Clearly Kate Blanchette's going to get all sorts of nominations for her brilliant performance here, and it's worth the price of admission, although one might leave shaking one's head perplexed, and I guess that's what Dylan himself would want.

No Country for Old Men
Miramax Films, 122mins, R

Written and Directed by
Ethan Coen and Joel Coen

The last time the Coen brothers made a movie it was a version of Homer's “Odyssey,” this time it's a shaggy dog story of a different sort, a cartoonish chase across Texas by a bunch of slightly loopy people trying to get a suitcase full of money. Just up their alley.

The film begins with an unnamed sheriff's deputy(Zach Hopkins) arresting a mysterious stranger, who we later find out is named
Anton Chigurh(Javier Bardem) who is carrying a tank of compressed air. Once they get to the jail, Anton shows us what the tank is for, and we cut to a certain Llewelyn Moss(Josh Brolin) hunting in the desert, when he comes across the tattered remains of what would have made one hell of a cinematic shootout. Apparently, it was over drugs, and there's the aforementioned unattended suitcase full of money, which he takes, and an extra dying of thirst. Taking pity on the fellow, he tells his wife Carla Jean Moss(Kelly MacDonald) he's going to do something really stupid [it's called 'idiot plotting'], which is to return to the scene of the crime and give the extra some water. But of course, there's Anton and a some extras waiting for him. So begins the chase.

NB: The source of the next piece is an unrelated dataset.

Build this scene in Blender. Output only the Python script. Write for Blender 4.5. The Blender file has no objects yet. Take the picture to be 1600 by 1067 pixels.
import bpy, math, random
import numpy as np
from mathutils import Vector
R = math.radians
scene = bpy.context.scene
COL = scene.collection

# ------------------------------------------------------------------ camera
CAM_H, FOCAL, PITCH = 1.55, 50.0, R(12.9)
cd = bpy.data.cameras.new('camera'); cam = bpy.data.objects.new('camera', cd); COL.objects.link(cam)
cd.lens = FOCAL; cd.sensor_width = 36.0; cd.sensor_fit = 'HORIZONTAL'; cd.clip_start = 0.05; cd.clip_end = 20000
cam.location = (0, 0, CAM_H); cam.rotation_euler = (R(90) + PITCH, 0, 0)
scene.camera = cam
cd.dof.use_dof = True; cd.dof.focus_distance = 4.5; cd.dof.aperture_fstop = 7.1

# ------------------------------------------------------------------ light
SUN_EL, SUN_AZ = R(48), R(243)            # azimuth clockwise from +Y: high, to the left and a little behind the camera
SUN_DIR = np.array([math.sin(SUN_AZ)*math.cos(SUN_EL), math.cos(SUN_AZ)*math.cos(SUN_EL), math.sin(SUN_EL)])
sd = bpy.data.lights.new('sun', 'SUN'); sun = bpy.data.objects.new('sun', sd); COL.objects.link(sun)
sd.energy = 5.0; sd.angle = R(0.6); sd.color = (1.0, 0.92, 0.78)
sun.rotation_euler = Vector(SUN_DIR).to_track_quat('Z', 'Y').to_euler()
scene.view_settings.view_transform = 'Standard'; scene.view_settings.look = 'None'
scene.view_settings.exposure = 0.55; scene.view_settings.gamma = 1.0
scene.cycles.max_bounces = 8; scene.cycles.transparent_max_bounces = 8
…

Fortunately for Anton, the money has a radio transmitter in it, and he goes around blowing people's brains in with his compressed air device while Llewellen heads off into the sunset in a failed attempt to get away. Meanwhile, the people who own the drugs and the money(Stephen Root and some extras) hire a man called Wells(Woody Harrelson), to find Llewellen before Anton could get him while Sheriff Ed Tom Bell (Tommy Lee Jones) and his remaining deputy Wendell(Garret Dillahunt) try to figure out what's going on.

We think that the introduction of a whole bunch of what appears to be crucial characters would lead somewhere, but it doesn't. There are lots of red herrings that appear out of nowhere and return from whence they came, both confusing and infuriating the audience. The ending, while from the novel, makes things even worse. As was said, this is a shaggy dog story, and the punch line is just as vapid.

The acting is fine, the Coens always manage to get the top of the profession to get into their films, and the dialogue is punchy, especially when it seems that the film is actually going somewhere.

If you're a fan of the brothers, by all means, go for it, but this is not the best way to blow an afternoon.